Beijing's goal is clear and, as of last week, codified in law: to strengthen the mechanisms and powers of the state apparatus in actions against separatists in China and abroad who identify as members of minority ethnic groups.

The equation between separatism and minority peoples was formalised last week through the law on “ethnic unity and progress”.

Yet while Beijing's strategy is clear, do Western governments even have a clear outline, let alone a plan, for how to protect potentially vulnerable Chinese dissidents on their soil? For now, no.

Over the past year, since the law was passed, reactions have been mostly verbal, largely formal

Over the past year, since the law was passed (12 March 2025), reactions have been mostly verbal, largely formal, and confined to appeals to Beijing to refrain from further expanding repressive measures against critics belonging to ethnic minorities.

“The introduction and enforcement of the law will lead to severe consequences for EU–China relations,” declared the European Parliament in April 2025. Members of the EP urged member states to “suspend their extradition treaties with China”.

However, over the past year, from the adoption of the Chinese law to the start of its implementation, relations between Western governments and Beijing have changed greatly. Issues of human and ethnic rights have been pushed off the agenda, while priority has been given to major economic and security concerns.

Yielding to Beijing's firm position

Silently or otherwise, Western governments yield to Beijing's firm position that the state of human and ethnic rights must not be the subject of international political action, nor be used as a lever in resolving other issues, especially economic ones.

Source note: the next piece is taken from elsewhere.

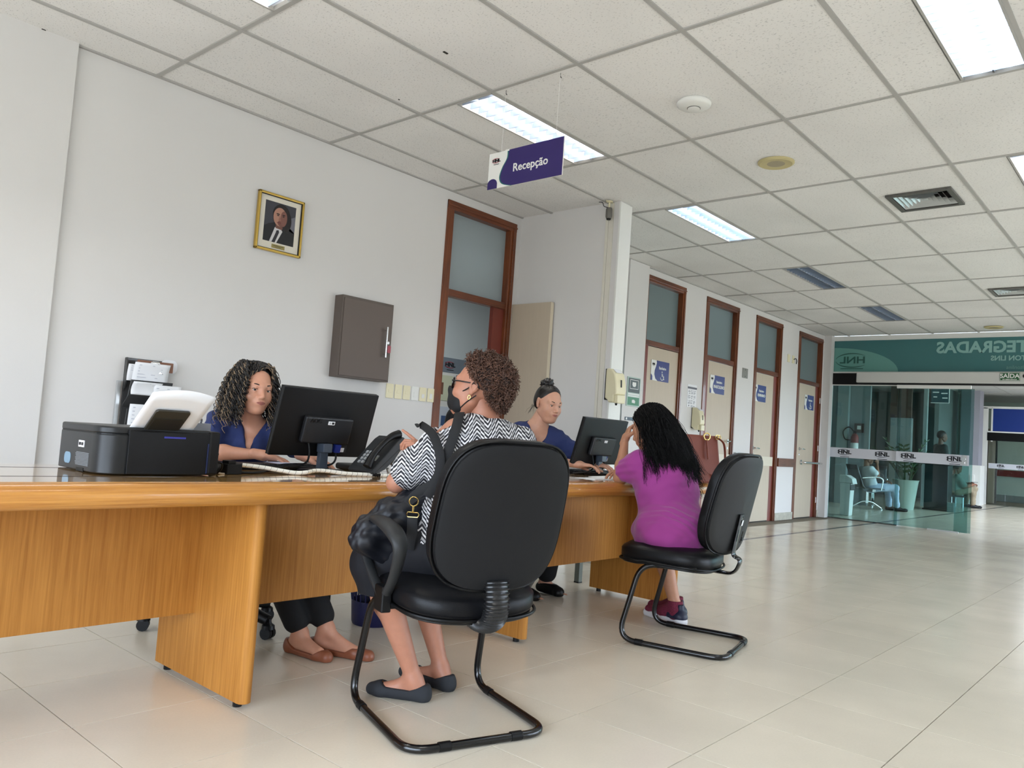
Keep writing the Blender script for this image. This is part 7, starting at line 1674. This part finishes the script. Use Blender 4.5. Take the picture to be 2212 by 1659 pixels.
t = thing('backpack', 'dark backpack held on the lap of the man in pale jeans', 'bag', (16.10, .02, .5), MA)
nobj('pack_body', cloth([ell_((-.02, .20, .10), (.15, .10, .14), None, .05), ell_((-.02, .27, .06), (.11, .05, .09), None, .03)], .008, 0, None, .004, 25, 3), M_vest, t)
obj('shoulder_strap', MB().tube(bez([(-.10, .10, .24), (-.14, .02, .34), (-.13, -.12, .32), (-.13, -.16, .20), (-.12, -.06, .05)], 5), .018, 8, flat=((1, 0, 0), .3)), M_black, t, smooth=60)
# seated man in khaki looking at his phone
M_khaki = mat('khaki_cloth', rgb(146, 134, 112), .85, var=(9, .12)); M_khs = mat('pale_green_shirt', rgb(136, 150, 142), .85)
MB6 = math.radians(221)
t6 = man((20.78, -.53, 0), MB6, 'man in khaki trousers seated behind the sliding glass looking at his phone',
    [(.0, .06, .93), (0, .0, .80), (-.18, -.02, .72), (.18, -.02, .72), (-.20, .12, .50), (-.08, .38, .58), (.22, .12, .50), (.12, .38, .56), (-.10, .02, .36), (.10, .02, .36), (-.12, .40, .46), (.12, .40, .46), (-.10, .34, .09), (.12, .38, .09), (-.08, .52, .012), (.14, .56, .012)],
    [M_sk5, M_khs, M_khaki, M_black], hpitch=28, sleeve=.8)
t = thing('mobile_phone', 'phone held out in front by the man in khaki', 'phone', tuple(np.array([20.78, -.53, 0]) + np.array(rot3(221)) @ np.array([.02, .46, .62])), MB6)
obj('body', MB().box(-.035, .035, -.07, .07, -.005, .005), M_black, t, bevel=.003)
t = thing('low_stool', 'low dark seat under the man in khaki', 'stool', (20.80, -.51, 0), MB6)
obj('seat', MB().box(-.2, .2, -.18, .18, .24, .28), M_vinyl, t, bevel=.01)
for q in (-.16, .16):
    for k in (-.14, .14): obj('leg', MB().box(q - .015, q + .015, k - .015, k + .015, 0, .24), M_alu, t)
t = thing('wall_picture', 'dark landscape picture on the lobby wall behind the man in khaki', 'picture', (22.0, .04, 1.05))
obj('frame', MB().box(-.5, .5, -.02, 0, -.16, .16), M_dark, t); obj('dark_print', MB().box(-.47, .47, -.022, -.02, -.13, .13), mat('dark_brown_print', rgb(58, 40, 36), .5), t)
# standing man in dark clothes behind the dark stand
M_dkc = mat('dark_green_black_clothes', rgb(30, 42, 42), .85)
man((18.90, -.62, 0), math.radians(216), 'man in dark clothes standing behind the dark stand, seen through the sliding glass',
    [(.0, .03, 1.62), (0, .0, 1.46), (-.19, .0, 1.38), (.19, .0, 1.38), (-.24, .02, 1.10), (-.20, .14, .88), (.24, .02, 1.10), (.22, .14, .88), (-.10, 0, .90), (.10, 0, .90), (-.11, .02, .50), (.11, .02, .50), (-.11, -.02, .09), (.11, -.02, .09), (-.12, .15, .012), (.12, .15, .012)],
    [mat('skin_shadow_brown', rgb(104, 76, 62), .5), M_dkc, M_dkc, M_black], hpitch=8, sleeve=.9)
# ---- purple hanging sign over the counter
t = thing('reception_sign', 'purple and white hanging RECEPÇÃO sign on thin strings above the counter', 'sign', (2.53, -2.145, 2.525))
W_, H_ = .275, .107; c_ = lambda p: [(a, b) for a, b in p]
obj('board', MB().box(-.004, .004, -W_, W_, -H_, H_), M_white, t)
def sface(nm, pts, x, m_): obj(nm, MB().prism(pts, (x, 0, 0), (0, -1, 0), (0, 0, 1), (-.001, 0, 0)), m_, t)
edge = [tuple(p)[:2] for p in bez([(-.125, .107, 0), (-.128, .06, 0), (-.160, .01, 0), (-.178, -.045, 0), (-.155, -.085, 0), (-.085, -.107, 0)], 6)]
sface('purple_field', [(W_, H_)] + edge + [(W_, -H_)], -.0041, M_purple)
sface('green_edge', edge + [(p[0] - .008, p[1] - .0015) for p in edge[::-1]], -.0042, M_teal_ink)
sface('purple_corner', [(-W_, -H_), (-W_ + .075, -H_)] + [(-W_ + .075 - .0 * a, -H_ + .03) for a in (0,)] + [(-W_ + .036 + .038 * math.cos(a), -H_ + .03 + .030 * math.sin(a)) for a in np.linspace(.2, PI - .2, 8)] + [(-W_, -H_ + .035)], -.0041, M_purple)
text('Recepção', .066, (-.0058, -.045, -.008), (0, -1, 0), (0, 0, 1), M_white, t, bold=.001, world=False, depth=.0006)
logo((-.006, .215, .058), (0, -1, 0), (0, 0, 1), .024, t, M_ink, M_red_ink, world=False)
for yy in (.185, -.215): obj('string', MB().tube([(0, yy, H_ - .01), (0, yy, .475)], .0009, 5), M_white, t)
obj('clip', MB().box(-.006, .006, .12, .15, H_ - .006, H_ + .004), M_white, t)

Donald Trump’s policy, which seeks to prevent the human rights situation in China from burdening his negotiation strategies on trade and security with Beijing, has contributed to this turn of events.

Donald Trump Xi Jinping
At the May summit between Trump and Xi Jinping, the topic of human rights in China was not discussed

At the May summit between Trump and Xi Jinping, the topic of human rights in China was not discussed.

Although before the trip to Beijing the American president promised that in the talks “I'll bring him up”, referring to the arrested Hong Kong democratic activist Jimmy Lai, this did not happen.

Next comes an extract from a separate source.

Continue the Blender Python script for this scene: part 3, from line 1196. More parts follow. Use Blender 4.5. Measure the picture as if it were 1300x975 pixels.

Apparently, Trump and his delegation calculated that Beijing's extreme sensitivity to “interference” in human rights cases could jeopardise agreements in which Washington is far more interested.

After the controversial Chinese law came into force, this restraint by Western governments could only become more pronounced.

Few leaders in Europe and America will be willing to risk opening a new front with Beijing over the worsening state of human rights, which could call into question the complex dialogue on trade, tariffs, supply chains and critical minerals.

Groups of Tibetan and Uyghur activists have been protesting since last week in Washington, Brussels and in front of the UN headquarters in New York over the entry into force of the rigid ethnic law.

But their voices have not carried far; they have gained support only from international human rights organisations and a handful of politicians.

Mainstream Western governments are likely to sideline their calls to increase pressure on Beijing over repressive laws. Beijing is counting on this and will use the new ethnic law as another means of exerting pressure on dissidents in the West.